Beginning with the first line, set down every line through the one containing "lo.rotation_euler = sdir.to_track_quat('Z', 'Y').to_euler()", exactly as it appears, but not the pictures.
● ● ● ● ● ● ●
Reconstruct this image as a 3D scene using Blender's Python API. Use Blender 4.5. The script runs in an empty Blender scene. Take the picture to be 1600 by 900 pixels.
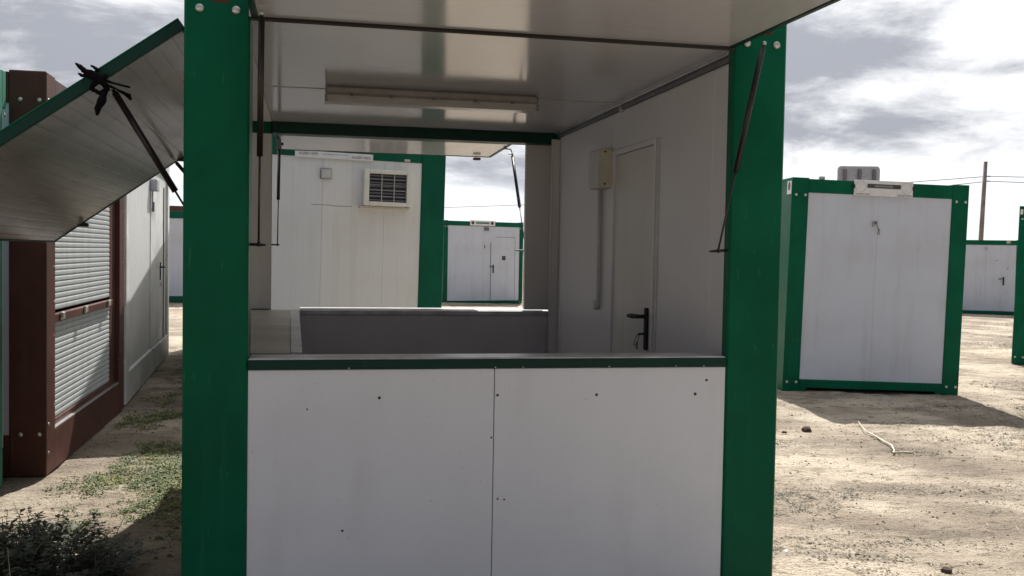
import bpy, bmesh, math, random
from mathutils import Vector, Matrix, noise
random.seed(7)
R = math.radians
S = bpy.context.scene
COL = S.collection

# ------------------------------------------------------------------ camera, sky, sun, exposure
cd = bpy.data.cameras.new('camera'); cam = bpy.data.objects.new('camera', cd); COL.objects.link(cam); S.camera = cam
F_PX, YAW, PITCH, ROLL = 1538.76, 0.205676, 0.035211, -0.017103
fwd = Vector((math.sin(YAW)*math.cos(PITCH), math.cos(YAW)*math.cos(PITCH), -math.sin(PITCH)))
rgt = Vector((math.cos(YAW), -math.sin(YAW), 0)); dwn = fwd.cross(rgt)
r2 = math.cos(ROLL)*rgt + math.sin(ROLL)*dwn; d2 = -math.sin(ROLL)*rgt + math.cos(ROLL)*dwn
M = Matrix((r2, -d2, -fwd)).transposed().to_4x4(); M.translation = Vector((0.441066, -3.737682, 1.434766))
cam.matrix_world = M
cd.sensor_width = 36; cd.lens = 36*F_PX/1600; cd.clip_end = 8000; cd.clip_start = 0.05

SUN_EL, SUN_AZ = R(47.5), R(16)          # azimuth from +Y towards +X
S.view_settings.view_transform = 'Standard'; S.view_settings.look = 'None'
S.view_settings.exposure = 0.68; S.view_settings.gamma = 1; S.view_settings.use_curve_mapping = False
ld = bpy.data.lights.new('sun', 'SUN'); ld.energy = 5.0; ld.angle = R(0.55); ld.color = (1, .96, .90)
lo = bpy.data.objects.new('sun', ld); COL.objects.link(lo); lo.location = (4, 8, 20)
sdir = Vector((math.sin(SUN_AZ)*math.cos(SUN_EL), math.cos(SUN_AZ)*math.cos(SUN_EL), math.sin(SUN_EL)))
lo.rotation_euler = sdir.to_track_quat('Z', 'Y').to_euler()


class NT:
    """little node-tree helper"""
    def __init__(self, tree):
        self.t = tree; self.n = tree.nodes; self.l = tree.links
    def new(self, typ, **kw):
        n = self.n.new(typ)
        for k, v in kw.items(): setattr(n, k, v)
        return n
    def put(self, sock, v):
        if hasattr(v, 'links') or isinstance(v, bpy.types.NodeSocket): self.l.new(v, sock)
        else: sock.default_value = v
    def math(self, op, a, b=0.0, c=None, clamp=False):
        n = self.new('ShaderNodeMath', operation=op, use_clamp=clamp)
        self.put(n.inputs[0], a); self.put(n.inputs[1], b)
        if c is not None: self.put(n.inputs[2], c)
        return n.outputs[0]
    def mix(self, f, a, b, blend='MIX'):
        n = self.new('ShaderNodeMix', data_type='RGBA', blend_type=blend)
        self.put(n.inputs[0], f)
        for i, v in ((6, a), (7, b)):
            if isinstance(v, tuple): v = v if len(v) == 4 else (*v, 1)
            self.put(n.inputs[i], v)
        return n.outputs[2]
    def noise(self, vec, scale, detail=4, rough=.55, dist=0):
        n = self.new('ShaderNodeTexNoise'); self.put(n.inputs['Vector'], vec)
        n.inputs['Scale'].default_value = scale; n.inputs['Detail'].default_value = detail
        n.inputs['Roughness'].default_value = rough; n.inputs['Distortion'].default_value = dist
        return n.outputs[0]
    def ramp(self, f, a, b, lo=0.0, hi=1.0, smooth=True):
        n = self.new('ShaderNodeMapRange', interpolation_type='SMOOTHSTEP' if smooth else 'LINEAR')
        self.put(n.inputs[0], f); n.inputs[1].default_value = a; n.inputs[2].default_value = b
        n.inputs[3].default_value = lo; n.inputs[4].default_value = hi
        return n.outputs[0]
    def scale(self, vec, s):
        n = self.new('ShaderNodeVectorMath', operation='MULTIPLY'); self.put(n.inputs[0], vec); n.inputs[1].default_value = s
        return n.outputs[0]
    def sep(self, vec):
        n = self.new('ShaderNodeSeparateXYZ'); self.put(n.inputs[0], vec); return n.outputs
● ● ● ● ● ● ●
Answer in full:
Reconstruct this image as a 3D scene using Blender's Python API. Use Blender 4.5. The script runs in an empty Blender scene. Take the picture to be 1600 by 900 pixels.
import bpy, bmesh, math, random
from mathutils import Vector, Matrix, noise
random.seed(7)
R = math.radians
S = bpy.context.scene
COL = S.collection

# ------------------------------------------------------------------ camera, sky, sun, exposure
cd = bpy.data.cameras.new('camera'); cam = bpy.data.objects.new('camera', cd); COL.objects.link(cam); S.camera = cam
F_PX, YAW, PITCH, ROLL = 1538.76, 0.205676, 0.035211, -0.017103
fwd = Vector((math.sin(YAW)*math.cos(PITCH), math.cos(YAW)*math.cos(PITCH), -math.sin(PITCH)))
rgt = Vector((math.cos(YAW), -math.sin(YAW), 0)); dwn = fwd.cross(rgt)
r2 = math.cos(ROLL)*rgt + math.sin(ROLL)*dwn; d2 = -math.sin(ROLL)*rgt + math.cos(ROLL)*dwn
M = Matrix((r2, -d2, -fwd)).transposed().to_4x4(); M.translation = Vector((0.441066, -3.737682, 1.434766))
cam.matrix_world = M
cd.sensor_width = 36; cd.lens = 36*F_PX/1600; cd.clip_end = 8000; cd.clip_start = 0.05

SUN_EL, SUN_AZ = R(47.5), R(16)          # azimuth from +Y towards +X
S.view_settings.view_transform = 'Standard'; S.view_settings.look = 'None'
S.view_settings.exposure = 0.68; S.view_settings.gamma = 1; S.view_settings.use_curve_mapping = False
ld = bpy.data.lights.new('sun', 'SUN'); ld.energy = 5.0; ld.angle = R(0.55); ld.color = (1, .96, .90)
lo = bpy.data.objects.new('sun', ld); COL.objects.link(lo); lo.location = (4, 8, 20)
sdir = Vector((math.sin(SUN_AZ)*math.cos(SUN_EL), math.cos(SUN_AZ)*math.cos(SUN_EL), math.sin(SUN_EL)))
lo.rotation_euler = sdir.to_track_quat('Z', 'Y').to_euler()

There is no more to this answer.